Inoltre, il valore della causa, calcolato sull’intero compendio pari a 5 miliardi di lire, andava rapportato al valore della quota oggetto di divisione (850 milioni di lire)  e a nulla è valso il tentativo di dimostrare la grandiosità dell’attività legale svolta, ritenuta invece modesta in quanto espressasi prevalentemente in via stragiudiziale. 
Il successivo ricorso in Cassazione proposto dall’avvocato avverso la citata pronuncia si è fondato su due motivi, a cui i resistenti hanno risposto con un motivo incidentale.
La motivazione della sentenza prende le mosse da una precisazione preliminare , basata sulla eccezione di inammissibilità proposta dagli eredi, la quale viene prontamente risolta rifacendosi alla sentenza delle SS.U.U. n. 19051 del 2010 ai sensi della quale: “Il ricorso scrutinato ai sensi dell’art.360 bis n.1 cod. proc. civ. deve essere rigettato per manifesta infondatezza e non dichiarato inammissibile, se la sentenza impugnata si presenta conforme alla giurisprudenza di legittimità e non vengono prospettati argomenti per modificarla, posto che anche in mancanza , nel ricorso, di argomenti idonei a superare la ragione di diritto cui si è attenuto il giudice del merito, il ricorso potrebbe trovare accoglimento ove, al momento della decisione della Corte, con riguardo alla quale deve essere verificata la corrispondenza tra la decisione impugnata e la giurisprudenza di legittimità, la prima risultasse non più conforme alla seconda nel frattempo mutata”.
I due motivi proposti dalla ricorrente sono stati trattati congiuntamente dalla Corte, la quale, sul primo punto, ha ritenuto che, al fine del computo degli onorari, il valore delle cause vertenti in materia di divisione vada determinato in base al valore della quota o dei supplementi di quota in contestazione, rifacendosi a quanto asserito dall’art. 6 comma 1 del D.M. n. 127 del 2004 il quale deroga ai principi generali del nostro ordinamento in materia di calcolo di onorari ex art.12 cpc (in senso conforme Cass. n. 6785 del 2012). 
Inoltre, le azioni intraprese per la liberazione dei beni, sottoposti a procedure esecutive svoltesi in via stragiudiziale, erano preordinate ad altre attività processuali, dipendenti dal mandato ricevuto e, pertanto, correttamente equiparate ai fini del calcolo del compenso come attività processuale.

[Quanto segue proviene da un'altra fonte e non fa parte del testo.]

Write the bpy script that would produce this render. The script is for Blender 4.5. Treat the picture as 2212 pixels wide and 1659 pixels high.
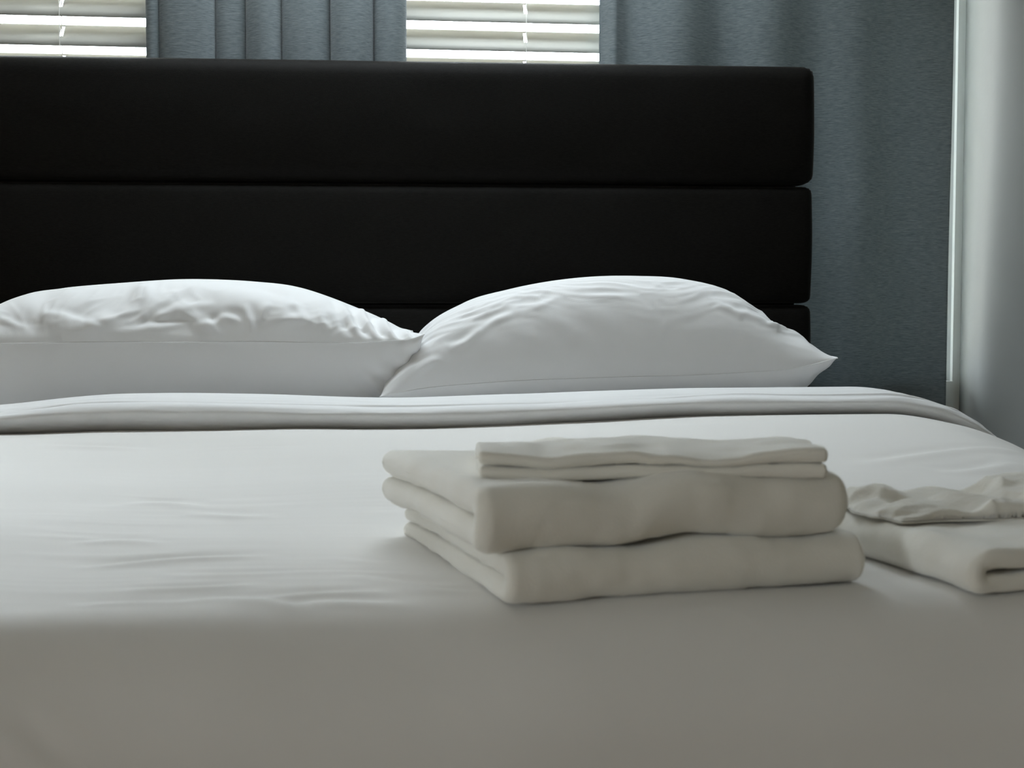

Infine, in relazione alla supposta violazione dell’art. 5 del Tariffario Professionale, gli onorari possono essere raddoppiati o addirittura quadruplicati ma non per questo devono necessariamente esserlo, come invece pretende la ricorrente. In effetti, la valutazione della particolare o addirittura straordinaria importanza, della complessità, della difficoltà della pratica è rimessa al prudente apprezzamento del giudice di merito , la cui discrezionalità già si esplica nella determinazione del compenso, sulla base dei medesimi parametri, tra i minimi e i massimi stabiliti nella tabella allegata alla tariffa stessa.
D'altronde, del potere discrezionale di stabilire che una controversia si presenti di straordinaria importanza e possa, quindi, anche consentire il raddoppio dei massimi degli onorari, va giustificato ( come in tutti i casi di uso di un potere discrezionale extra ordinem) solo l'esercizio e non anche il mancato esercizio.”
Il ricorso della professionista è stato quindi respinto.